This is a screenshot of the Charles Blow OpEd.
I like my title better (illustration) but then I have a fondness for powerful descriptive alterations. You can call it skillful or amateurish wordsmithing or disparaging an author by trying to drive readers to your article using clickbait.
The definition of a vicar isn’t applicable to Trump because in various churches a vicar is not the head honcho. Still, Blow used the word probably because it sounded good and most people wouldn’t take it literally.
(in the Roman Catholic Church) a representative or deputy of a bishop. • (in the Episcopal Church) a member of the clergy in charge of a chapel. • (in the Church of England) an incumbent of a parish where tithes formerly passed to a chapter or religious house or layman. • (in other Anglican Churches) a member of the clergy deputizing for another. • a cleric or choir member appointed to sing certain parts of a cathedral service.
There’s no question that the definition of my term, fomenter, fits what Trump is doing. In fact my computer dictionary even uses a political example.
(a fomenter is someone who) instigates or stirs up (an undesirable or violent sentiment or course of action): they accused him of fomenting political unrest.
The New York Times anti-Trump conservative columnist Charles Blow, who has the lead OpEd in this mornings paper, describes the history of how using fear as a political tool in the United States goes back to the American Revolution.
He begins as follows:
The use of white fear and white victimhood as potent political weapons is as old as the country itself. Donald Trump is just the latest practitioner of this trade.
As Robert G. Parkinson wrote in “The Common Cause,” his book about patriot leaders during the American Revolution, politicians used fears of insurrectionist enslaved people, Indian “massacres” and foreign mercenaries to unite the disparate colonies in a common fight.
Does this sound similar to Trump’s rhetoric on Mexicans, Muslims, immigrants, Black Lives Matter and supposed anarchists?
Even the founding fathers used white fear of the “other” for political benefit. And when they didn’t have the facts, they were not above fabrication.
After his history lesson he concludes ominously:
And now Trump has brought it raging back. He knows, as politicians have known before him, how white fear of violence can be exploited and used as a political tool. He has done it before, and he will do it again.
White people still, for now, are the majority of the population in this country and hold the lion’s share of the country’s power. Trump knows that if he can convince enough of them that they are under threat — that their personal safety, their way of life, their heritage, and their hold on power are in danger — they will act to protect what they have.
Trump believes what his departing counsel Kellyanne Conway told “Fox and Friends” last week: that “the more chaos and anarchy and vandalism and violence reigns, the better it is for the very clear choice on who’s best on public safety and law and order.”
But Trump isn’t the originator of law and order demagogy, he’s just its latest vicar.
Trump may be the latest leader to foster fear and stoke the flames of violence but he is not an underling.

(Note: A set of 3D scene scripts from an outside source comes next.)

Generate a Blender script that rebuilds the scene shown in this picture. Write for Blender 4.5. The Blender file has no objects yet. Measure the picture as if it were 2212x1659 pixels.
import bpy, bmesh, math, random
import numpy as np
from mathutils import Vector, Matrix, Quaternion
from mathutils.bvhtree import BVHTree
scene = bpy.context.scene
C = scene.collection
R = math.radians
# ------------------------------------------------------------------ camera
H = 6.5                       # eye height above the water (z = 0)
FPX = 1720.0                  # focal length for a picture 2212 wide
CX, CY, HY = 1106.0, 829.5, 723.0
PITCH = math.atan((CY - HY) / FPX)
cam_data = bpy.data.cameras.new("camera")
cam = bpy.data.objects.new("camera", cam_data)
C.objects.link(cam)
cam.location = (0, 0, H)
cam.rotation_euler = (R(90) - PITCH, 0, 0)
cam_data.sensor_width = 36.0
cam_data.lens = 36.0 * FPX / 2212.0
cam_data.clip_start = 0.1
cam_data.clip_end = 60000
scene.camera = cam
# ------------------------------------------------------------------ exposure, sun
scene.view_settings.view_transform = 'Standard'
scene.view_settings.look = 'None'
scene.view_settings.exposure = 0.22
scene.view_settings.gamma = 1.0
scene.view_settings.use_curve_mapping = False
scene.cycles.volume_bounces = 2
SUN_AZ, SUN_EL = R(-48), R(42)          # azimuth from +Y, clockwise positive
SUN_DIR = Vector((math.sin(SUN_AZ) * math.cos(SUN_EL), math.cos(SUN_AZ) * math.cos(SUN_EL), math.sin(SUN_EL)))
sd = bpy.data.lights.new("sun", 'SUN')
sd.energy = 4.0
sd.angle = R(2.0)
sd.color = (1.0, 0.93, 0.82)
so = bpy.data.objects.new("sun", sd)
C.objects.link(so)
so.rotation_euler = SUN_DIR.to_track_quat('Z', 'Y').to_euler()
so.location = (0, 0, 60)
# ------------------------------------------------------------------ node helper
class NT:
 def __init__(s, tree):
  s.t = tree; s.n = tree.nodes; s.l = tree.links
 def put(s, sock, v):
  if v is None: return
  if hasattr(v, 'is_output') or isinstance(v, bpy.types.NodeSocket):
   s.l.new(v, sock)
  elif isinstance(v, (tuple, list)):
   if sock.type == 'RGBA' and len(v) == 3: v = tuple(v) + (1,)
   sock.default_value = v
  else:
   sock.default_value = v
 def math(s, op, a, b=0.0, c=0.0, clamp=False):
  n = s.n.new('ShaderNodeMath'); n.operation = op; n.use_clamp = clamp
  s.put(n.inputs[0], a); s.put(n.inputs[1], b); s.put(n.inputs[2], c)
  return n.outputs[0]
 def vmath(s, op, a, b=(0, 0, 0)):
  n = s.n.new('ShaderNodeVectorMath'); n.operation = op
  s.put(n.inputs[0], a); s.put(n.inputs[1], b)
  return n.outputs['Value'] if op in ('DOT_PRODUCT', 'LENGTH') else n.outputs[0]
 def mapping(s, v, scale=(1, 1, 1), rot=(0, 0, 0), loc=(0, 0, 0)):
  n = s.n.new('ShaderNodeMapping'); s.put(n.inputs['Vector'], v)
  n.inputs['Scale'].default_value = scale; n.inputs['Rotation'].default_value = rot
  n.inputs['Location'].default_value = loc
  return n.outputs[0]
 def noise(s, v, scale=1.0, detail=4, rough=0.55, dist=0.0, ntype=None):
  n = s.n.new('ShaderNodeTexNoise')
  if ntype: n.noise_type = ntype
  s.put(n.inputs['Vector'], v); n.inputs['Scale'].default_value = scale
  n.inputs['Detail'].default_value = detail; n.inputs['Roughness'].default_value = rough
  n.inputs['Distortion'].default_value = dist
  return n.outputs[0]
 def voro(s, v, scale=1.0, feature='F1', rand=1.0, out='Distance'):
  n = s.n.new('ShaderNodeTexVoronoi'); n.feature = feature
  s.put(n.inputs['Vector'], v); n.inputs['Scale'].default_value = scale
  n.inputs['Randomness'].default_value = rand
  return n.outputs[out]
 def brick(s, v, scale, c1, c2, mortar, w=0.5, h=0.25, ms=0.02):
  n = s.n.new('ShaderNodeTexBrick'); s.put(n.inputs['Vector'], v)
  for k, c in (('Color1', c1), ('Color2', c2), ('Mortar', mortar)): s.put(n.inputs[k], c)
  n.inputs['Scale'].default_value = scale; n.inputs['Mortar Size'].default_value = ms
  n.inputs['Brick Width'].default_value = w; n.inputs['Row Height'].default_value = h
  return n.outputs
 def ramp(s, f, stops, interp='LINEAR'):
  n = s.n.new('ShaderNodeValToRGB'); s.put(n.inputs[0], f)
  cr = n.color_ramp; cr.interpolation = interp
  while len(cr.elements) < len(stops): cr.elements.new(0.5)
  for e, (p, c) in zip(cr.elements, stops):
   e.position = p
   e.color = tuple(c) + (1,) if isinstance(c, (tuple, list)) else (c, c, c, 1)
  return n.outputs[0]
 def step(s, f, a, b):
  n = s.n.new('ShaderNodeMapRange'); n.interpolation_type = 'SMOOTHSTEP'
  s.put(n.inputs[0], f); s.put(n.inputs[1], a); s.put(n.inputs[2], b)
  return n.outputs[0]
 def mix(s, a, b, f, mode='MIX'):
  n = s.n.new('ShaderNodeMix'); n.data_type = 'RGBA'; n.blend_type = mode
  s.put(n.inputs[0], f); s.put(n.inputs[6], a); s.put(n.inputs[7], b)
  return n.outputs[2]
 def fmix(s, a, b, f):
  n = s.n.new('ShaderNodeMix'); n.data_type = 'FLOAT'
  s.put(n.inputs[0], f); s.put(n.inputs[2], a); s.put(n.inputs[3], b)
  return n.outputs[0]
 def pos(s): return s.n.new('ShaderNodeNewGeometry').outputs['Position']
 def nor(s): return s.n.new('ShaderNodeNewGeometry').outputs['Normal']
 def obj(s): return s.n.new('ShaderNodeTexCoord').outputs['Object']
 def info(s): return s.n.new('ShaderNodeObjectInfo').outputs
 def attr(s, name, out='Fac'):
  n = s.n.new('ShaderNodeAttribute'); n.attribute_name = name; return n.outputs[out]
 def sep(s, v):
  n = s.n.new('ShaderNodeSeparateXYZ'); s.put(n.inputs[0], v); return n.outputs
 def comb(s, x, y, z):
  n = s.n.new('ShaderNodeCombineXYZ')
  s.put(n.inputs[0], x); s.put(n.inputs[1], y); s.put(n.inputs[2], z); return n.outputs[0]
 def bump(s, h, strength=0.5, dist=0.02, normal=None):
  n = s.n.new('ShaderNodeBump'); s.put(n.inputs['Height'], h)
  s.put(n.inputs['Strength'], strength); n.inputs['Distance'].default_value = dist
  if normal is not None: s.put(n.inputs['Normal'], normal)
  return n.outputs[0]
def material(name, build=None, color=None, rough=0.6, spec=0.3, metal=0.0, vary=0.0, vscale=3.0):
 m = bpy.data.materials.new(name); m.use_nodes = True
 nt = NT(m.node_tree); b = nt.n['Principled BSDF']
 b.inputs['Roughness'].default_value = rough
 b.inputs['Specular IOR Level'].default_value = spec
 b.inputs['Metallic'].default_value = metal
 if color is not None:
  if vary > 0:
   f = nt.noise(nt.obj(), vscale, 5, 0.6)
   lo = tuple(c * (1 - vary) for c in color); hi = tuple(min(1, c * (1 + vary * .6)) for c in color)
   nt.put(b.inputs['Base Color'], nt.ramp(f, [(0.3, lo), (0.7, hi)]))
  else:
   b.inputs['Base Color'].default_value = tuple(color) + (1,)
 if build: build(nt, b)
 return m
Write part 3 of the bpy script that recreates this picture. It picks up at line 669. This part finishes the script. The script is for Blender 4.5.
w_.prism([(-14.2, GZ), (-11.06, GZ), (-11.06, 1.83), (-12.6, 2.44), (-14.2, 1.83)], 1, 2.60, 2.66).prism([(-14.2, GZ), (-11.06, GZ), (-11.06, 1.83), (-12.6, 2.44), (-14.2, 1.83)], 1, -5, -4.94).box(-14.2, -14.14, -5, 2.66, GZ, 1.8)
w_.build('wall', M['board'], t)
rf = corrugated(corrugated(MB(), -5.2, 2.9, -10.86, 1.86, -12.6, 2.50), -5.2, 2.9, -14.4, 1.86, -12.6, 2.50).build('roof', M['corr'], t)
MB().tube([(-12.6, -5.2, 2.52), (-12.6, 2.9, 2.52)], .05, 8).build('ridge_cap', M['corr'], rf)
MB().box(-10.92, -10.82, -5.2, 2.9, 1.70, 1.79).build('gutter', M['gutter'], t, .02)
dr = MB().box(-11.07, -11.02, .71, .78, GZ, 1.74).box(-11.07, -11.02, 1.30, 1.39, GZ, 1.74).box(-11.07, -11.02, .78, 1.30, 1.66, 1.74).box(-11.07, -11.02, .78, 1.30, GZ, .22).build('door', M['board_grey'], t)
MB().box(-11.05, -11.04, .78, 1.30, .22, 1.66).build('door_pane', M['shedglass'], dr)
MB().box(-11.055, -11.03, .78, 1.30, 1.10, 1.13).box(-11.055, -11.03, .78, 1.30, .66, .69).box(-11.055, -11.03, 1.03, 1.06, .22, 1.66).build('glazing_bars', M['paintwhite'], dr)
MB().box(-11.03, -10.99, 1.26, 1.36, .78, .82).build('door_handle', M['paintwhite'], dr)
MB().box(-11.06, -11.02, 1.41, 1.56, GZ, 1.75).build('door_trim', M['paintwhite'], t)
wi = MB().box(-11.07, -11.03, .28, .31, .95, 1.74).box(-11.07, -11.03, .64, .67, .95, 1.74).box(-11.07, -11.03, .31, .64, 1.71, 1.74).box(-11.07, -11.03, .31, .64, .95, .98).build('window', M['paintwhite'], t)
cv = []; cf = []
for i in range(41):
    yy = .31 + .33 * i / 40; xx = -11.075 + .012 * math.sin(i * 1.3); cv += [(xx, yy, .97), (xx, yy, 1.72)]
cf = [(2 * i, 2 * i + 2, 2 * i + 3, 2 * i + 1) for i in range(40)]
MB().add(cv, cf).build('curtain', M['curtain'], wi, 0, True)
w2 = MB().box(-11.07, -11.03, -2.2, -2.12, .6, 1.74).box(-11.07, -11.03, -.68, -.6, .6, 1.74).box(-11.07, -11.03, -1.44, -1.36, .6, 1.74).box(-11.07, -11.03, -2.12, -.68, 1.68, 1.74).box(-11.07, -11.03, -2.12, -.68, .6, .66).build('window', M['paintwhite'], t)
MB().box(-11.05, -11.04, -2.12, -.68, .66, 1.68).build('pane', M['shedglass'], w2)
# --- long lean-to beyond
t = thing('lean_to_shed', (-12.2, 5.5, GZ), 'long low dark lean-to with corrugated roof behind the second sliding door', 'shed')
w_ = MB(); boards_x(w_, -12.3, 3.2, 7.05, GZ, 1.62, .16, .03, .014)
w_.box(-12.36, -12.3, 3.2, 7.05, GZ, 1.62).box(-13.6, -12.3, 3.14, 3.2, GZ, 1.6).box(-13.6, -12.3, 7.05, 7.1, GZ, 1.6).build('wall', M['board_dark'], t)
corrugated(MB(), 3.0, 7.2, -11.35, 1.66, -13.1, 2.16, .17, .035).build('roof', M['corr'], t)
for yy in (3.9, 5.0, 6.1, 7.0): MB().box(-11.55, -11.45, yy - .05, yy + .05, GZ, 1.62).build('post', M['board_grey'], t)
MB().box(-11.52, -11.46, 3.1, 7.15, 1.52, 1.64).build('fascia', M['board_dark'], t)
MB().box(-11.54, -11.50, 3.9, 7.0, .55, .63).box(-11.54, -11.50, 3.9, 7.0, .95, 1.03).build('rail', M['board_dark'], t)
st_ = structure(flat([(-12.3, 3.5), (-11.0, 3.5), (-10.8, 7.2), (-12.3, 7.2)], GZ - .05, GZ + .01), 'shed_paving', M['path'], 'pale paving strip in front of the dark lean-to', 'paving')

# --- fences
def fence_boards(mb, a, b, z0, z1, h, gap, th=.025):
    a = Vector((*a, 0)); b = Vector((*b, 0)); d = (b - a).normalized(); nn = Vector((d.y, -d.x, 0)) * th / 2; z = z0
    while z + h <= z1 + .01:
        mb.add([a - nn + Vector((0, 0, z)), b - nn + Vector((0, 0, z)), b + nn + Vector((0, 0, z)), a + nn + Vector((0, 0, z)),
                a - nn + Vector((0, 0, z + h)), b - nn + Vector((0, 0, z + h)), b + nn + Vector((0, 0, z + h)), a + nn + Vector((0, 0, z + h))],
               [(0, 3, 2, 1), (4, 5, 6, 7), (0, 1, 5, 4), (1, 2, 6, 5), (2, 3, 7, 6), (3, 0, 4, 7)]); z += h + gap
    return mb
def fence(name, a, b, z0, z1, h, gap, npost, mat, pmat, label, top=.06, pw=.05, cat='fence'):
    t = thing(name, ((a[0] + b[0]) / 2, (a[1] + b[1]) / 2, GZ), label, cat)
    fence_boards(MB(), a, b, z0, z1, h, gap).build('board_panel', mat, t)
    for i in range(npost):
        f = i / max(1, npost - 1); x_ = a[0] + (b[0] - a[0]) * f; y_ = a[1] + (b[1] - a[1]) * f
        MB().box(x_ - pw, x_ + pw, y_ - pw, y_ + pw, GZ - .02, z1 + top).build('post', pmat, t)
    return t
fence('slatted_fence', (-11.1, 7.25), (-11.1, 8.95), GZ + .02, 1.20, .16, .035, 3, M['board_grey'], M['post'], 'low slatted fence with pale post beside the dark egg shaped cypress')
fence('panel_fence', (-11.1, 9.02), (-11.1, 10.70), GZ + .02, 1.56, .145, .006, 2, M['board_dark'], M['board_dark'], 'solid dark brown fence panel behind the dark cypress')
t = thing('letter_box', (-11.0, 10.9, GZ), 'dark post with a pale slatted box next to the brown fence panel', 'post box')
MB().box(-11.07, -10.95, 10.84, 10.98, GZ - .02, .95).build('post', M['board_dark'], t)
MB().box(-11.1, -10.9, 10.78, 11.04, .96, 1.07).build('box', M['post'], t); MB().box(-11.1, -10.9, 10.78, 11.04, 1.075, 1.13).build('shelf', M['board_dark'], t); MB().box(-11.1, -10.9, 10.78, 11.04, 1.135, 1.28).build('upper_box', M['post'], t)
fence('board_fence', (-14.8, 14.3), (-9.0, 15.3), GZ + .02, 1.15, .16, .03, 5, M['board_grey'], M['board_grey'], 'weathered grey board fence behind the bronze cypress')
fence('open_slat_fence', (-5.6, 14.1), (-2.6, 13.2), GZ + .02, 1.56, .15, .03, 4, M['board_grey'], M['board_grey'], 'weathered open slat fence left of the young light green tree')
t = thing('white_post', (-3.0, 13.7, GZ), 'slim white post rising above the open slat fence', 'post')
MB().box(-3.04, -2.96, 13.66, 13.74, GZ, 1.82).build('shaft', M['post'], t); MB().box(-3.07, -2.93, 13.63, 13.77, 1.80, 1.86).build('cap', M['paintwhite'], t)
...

He is a vicar to nobody. He is the president with a hardcore 35% following of zealous supporters represented by people he calls patriots. They gathered in my town of Portland in a vehicle parade said to number in the hundreds and drove from a suburban shopping center into downtown where the murder occurred.
These people have appropriated the American flag as their symbol as if this somehow proves they are more American than anyone who doesn’t pledge fealty to Donald Trump. Fealty of course is another old word which means a feudal tenant's or vassal's sworn loyalty to a lord.
In The Use of Law, published posthumously in 1629, Francis Bacon wrote, "Fealty is to take an oath upon a book, that he will be a faithful Tenant to the King." That's a pretty accurate summary of the early meaning of fealty. Early forms of the term were used in Middle English around 1300, when they specifically designated the loyalty of a vassal to a lord. Eventually, the meaning of the word broadened. Fealty can be paid to a country, a principle, or a leader of any kind—though the synonyms fidelity and loyalty are more commonly used. Fealty comes from the Anglo-French word feelté, or fealté, which comes from the Latin fidelitas, meaning "fidelity." These words are ultimately derived from fides, the Latin word for "faith. (Merriam Websters)
Here’s one final aliteration:
Trump’s patriots have pledged fealty to a fearmonger.